A questão, na verdade, não é o futuro da tecnologia na música clássica, mas o futuro da música clássica em si. Isto sim é algo muito difícil de prever. E é uma questão de fundo sociológico, quando cada vez menos pessoas ouvem música clássica e cada vez mais ouvem rock ou música pop, em razão das rádios, das TV e da internet: torna-se muito difícil imaginar como será o futuro da música clássica.


Nós vivemos em um mundo de comunicação em massa onde é muito importante fazer parte de um grande grupo. Porém, apesar desse quadro, eu não sou totalmente pessimista. Vejo que, em diferentes culturas, muita gente segue se interessando por música clássica. Você consegue imaginar quantos milhões de crianças chinesas estão nesse momento estudando piano ou violino? Milhões de pessoas no Japão e na Coreia do Sul são apaixonadas pela música clássica ocidental ou contemporânea. Isso é uma esperança.


Talvez, daqui a algumas décadas, nós seremos obrigados a aprender com outros povos a nossa própria cultura!

 


Como a inserção da tecnologia nas últimas décadas alterou o processo criativo da composição?


Em minha opinião essa foi a mais importante revolução musical das últimas décadas. A música que sou capaz de compor utilizando as novas tecnologias é baseada em análises das maneiras possíveis de se tocar um instrumento.


Hoje, nós temos ferramentas sofisticadas capazes de interagir com os músicos durante as apresentações ao vivo. A música que eu componho é em sua maioria feita em tempo real. Isso significa que, se o músico toca algo diferente em seu instrumento, a parte eletrônica vai se modificar também. Nada é fixo, tudo é interativo.

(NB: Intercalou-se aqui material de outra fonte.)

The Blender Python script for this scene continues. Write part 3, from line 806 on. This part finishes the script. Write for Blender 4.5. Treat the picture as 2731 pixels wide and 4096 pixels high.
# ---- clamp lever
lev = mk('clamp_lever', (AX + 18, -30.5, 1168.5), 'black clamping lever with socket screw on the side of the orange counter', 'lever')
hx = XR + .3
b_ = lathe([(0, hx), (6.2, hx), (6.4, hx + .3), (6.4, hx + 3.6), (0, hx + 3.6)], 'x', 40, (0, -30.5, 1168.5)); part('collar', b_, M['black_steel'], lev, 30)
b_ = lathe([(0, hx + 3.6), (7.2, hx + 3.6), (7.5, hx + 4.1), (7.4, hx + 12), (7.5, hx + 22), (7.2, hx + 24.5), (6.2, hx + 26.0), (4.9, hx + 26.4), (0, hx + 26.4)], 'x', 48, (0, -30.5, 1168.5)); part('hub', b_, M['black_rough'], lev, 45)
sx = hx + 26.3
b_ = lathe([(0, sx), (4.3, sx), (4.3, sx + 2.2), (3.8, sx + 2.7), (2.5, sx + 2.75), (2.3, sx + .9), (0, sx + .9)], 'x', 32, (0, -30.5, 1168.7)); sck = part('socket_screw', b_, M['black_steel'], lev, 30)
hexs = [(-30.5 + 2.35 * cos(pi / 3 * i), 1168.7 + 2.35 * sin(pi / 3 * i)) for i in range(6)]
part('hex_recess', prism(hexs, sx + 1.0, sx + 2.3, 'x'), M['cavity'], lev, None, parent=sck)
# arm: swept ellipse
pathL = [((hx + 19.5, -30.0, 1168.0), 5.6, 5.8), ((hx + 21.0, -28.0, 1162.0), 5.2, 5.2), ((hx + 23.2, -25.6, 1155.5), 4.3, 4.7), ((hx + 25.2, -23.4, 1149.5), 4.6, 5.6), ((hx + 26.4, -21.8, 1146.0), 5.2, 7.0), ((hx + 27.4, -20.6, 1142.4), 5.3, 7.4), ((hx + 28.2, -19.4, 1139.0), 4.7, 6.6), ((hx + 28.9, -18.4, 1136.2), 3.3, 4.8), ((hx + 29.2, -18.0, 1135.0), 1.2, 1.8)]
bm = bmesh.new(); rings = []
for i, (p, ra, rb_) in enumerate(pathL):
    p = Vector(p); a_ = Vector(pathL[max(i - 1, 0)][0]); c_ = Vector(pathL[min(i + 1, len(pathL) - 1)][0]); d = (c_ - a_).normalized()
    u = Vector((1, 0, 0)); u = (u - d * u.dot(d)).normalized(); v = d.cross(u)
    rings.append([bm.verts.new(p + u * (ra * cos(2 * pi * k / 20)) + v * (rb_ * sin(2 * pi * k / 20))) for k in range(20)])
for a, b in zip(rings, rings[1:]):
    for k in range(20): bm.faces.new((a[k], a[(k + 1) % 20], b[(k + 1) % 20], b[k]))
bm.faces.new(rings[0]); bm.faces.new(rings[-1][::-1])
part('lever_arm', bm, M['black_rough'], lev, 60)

Vou compor uma nova obra para Daniel Barenboim, na qual todas essas possibilidades vão se tornar evidentes. A meu ver, a tecnologia não significa nada se não há uma participação humana. A parte mais interessante da tecnologia é estar adaptada à complexidade do nosso cérebro e das nossas sensibilidades musicais.


Nós ficaremos perplexos com o que vai aparecer nessa área nos próximos anos. Uma coisa é certa: se agora utilizamos a tecnologia, isso significa que a música atual precisa ser diferente daquela que foi composta sem esse ingrediente.

 


O senhor já disse que, assim como há ideias matemáticas que não podem ser expressas sem as equações, existem ideias musicais que não podem ser expressas em palavras. Existe sempre algo puramente intuitivo sobre a experiência musical?


Sempre me preocupei com o fato de não ser possível expressar algumas ideias musicais de outra maneira que não fosse por meio da partitura. Quando você realmente entende teoria quântica ou matemática, é capaz de manipular as equações. Sem isso, jamais vai chegar ao cerne da questão.


É a mesma coisa na música. Muitas vezes, as pessoas me perguntam qual é o sentido de uma obra que eu compus. Eu simplesmente não sou capaz de dizer porque não sou capaz de colocar isso em palavras. O som fala por si.


Na maioria dos casos, não entendemos as razões que nos fazem ser tocados por uma determinada obra musical. A intuição é intrínseca à música. É impossível fazer música sem intuição; mas a intuição não é suficiente para dar conta da criação musical.